── Data supplied ──
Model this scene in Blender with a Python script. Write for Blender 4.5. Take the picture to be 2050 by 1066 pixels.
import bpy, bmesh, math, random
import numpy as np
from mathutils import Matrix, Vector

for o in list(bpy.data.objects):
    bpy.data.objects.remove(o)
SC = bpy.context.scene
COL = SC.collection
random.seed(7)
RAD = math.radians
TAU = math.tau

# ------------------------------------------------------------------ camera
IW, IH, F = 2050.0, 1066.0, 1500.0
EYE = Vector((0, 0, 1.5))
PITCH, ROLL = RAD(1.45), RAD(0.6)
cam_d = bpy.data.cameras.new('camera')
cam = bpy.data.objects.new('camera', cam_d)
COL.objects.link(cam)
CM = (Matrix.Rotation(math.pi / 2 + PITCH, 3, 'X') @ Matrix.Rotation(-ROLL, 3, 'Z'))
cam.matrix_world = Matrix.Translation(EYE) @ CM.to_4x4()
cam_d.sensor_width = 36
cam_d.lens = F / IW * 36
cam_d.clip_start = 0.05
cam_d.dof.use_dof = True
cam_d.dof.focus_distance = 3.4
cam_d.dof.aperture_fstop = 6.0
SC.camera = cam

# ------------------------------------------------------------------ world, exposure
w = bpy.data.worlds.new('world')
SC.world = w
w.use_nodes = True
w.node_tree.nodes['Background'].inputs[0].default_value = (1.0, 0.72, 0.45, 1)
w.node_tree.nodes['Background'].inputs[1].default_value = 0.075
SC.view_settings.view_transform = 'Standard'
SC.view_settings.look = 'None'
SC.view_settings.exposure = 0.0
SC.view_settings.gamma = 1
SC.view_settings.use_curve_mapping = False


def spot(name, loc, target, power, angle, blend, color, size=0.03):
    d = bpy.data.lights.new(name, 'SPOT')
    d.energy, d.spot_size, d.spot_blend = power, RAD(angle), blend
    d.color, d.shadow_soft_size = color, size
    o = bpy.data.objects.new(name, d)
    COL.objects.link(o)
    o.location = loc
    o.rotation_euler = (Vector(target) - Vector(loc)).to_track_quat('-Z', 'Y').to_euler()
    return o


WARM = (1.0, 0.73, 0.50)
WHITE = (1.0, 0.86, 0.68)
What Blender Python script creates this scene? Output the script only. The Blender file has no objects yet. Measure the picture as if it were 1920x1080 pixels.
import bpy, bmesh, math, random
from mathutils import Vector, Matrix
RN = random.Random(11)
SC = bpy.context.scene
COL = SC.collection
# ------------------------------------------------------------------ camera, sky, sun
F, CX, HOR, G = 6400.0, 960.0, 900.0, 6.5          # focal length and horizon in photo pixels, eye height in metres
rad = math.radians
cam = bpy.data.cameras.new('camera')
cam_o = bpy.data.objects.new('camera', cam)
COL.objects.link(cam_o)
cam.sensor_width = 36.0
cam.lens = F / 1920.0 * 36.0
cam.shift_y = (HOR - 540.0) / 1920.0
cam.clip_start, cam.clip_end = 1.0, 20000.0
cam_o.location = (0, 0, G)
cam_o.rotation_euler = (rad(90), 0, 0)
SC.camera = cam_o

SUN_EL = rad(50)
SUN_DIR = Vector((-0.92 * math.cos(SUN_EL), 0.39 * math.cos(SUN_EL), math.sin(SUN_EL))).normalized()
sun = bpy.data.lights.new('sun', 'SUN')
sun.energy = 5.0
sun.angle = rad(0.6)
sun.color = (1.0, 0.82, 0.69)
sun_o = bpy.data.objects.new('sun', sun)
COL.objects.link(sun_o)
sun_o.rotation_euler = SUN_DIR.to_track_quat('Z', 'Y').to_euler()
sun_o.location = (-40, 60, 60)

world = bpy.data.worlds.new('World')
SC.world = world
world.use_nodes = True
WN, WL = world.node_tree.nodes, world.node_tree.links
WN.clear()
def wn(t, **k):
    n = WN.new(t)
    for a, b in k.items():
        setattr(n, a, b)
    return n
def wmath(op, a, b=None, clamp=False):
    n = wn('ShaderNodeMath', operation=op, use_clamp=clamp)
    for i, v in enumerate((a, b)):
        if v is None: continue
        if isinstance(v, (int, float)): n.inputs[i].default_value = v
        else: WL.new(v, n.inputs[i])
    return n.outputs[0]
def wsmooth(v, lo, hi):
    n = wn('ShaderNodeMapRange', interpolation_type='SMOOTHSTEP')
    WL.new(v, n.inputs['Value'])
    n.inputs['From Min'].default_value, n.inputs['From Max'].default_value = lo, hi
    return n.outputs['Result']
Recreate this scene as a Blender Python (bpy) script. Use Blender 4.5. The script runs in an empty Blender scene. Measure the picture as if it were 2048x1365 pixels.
───
Short task: The lines from the start of the entries above through the line containing "TAU = math.tau" are the ones to return, please; copy them exactly and include both ends.

Worked answer:
Model this scene in Blender with a Python script. Write for Blender 4.5. Take the picture to be 2050 by 1066 pixels.
import bpy, bmesh, math, random
import numpy as np
from mathutils import Matrix, Vector

for o in list(bpy.data.objects):
    bpy.data.objects.remove(o)
SC = bpy.context.scene
COL = SC.collection
random.seed(7)
RAD = math.radians
TAU = math.tau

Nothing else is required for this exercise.